La pratica stoica ci insegna a non essere schiavi del risultato finale e a coltivare la serenità interiore: condizione necessaria per la vera felicità

Se potesse reincarnarsi al tempo presente, farebbe di sicuro concorrenza al guru Anthony Robbins per carisma e moltitudine di seguaci. Sto parlando di Epitteto (50 – 125 d.C.), esemplare self-made man assurto dalla condizione di schiavo a quella di stimato pensatore, nonché illustre esponente della corrente dello stoicismo, con Seneca e Marco Aurelio.

I suoi insegnamenti sono di una tale modernità da aver ispirato al filosofo Massimo Pigliucci il libro Come essere stoici. Riscoprire la spiritualità dei classici per vivere una vita moderna (Garzanti). Premessa fondamentale: la vera saggezza consiste nel saper discernere tutto ciò che rientra nell'umana capacità di controllo da quanto esula dalla volontà personale. Se l'obiettivo è sentirci in pace con la coscienza e, in virtù di questo, siamo disposti a impegnarci al massimo, non saremo più assoggettati al risultato, consapevoli che il successo non dipende solo dalla bravura ma da mille, capricciose variabili.

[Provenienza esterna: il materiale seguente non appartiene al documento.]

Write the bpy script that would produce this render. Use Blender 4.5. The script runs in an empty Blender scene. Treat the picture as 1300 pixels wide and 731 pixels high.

È il raggiungimento dell'atarassia: l'imperturbabilità dell'animo ottenuta seguendo la pura ragione anziché le passioni (o le divoranti ambizioni) e dove la soddisfazione scaturisce semplicemente dall'aver compiuto il proprio dovere. Nel caso di una "sconfitta", le amare recriminazioni lasceranno spazio all'indulgenza, l'autoflagellazione a un'analisi serena, finalizzata alla comprensione di quanto accaduto e alla crescita individuale. In quest'etica esistenziale il rispetto per se stessi e gli altri assume un ruolo nodale. È un pensare all'antica che rende più luminoso e civile il futuro.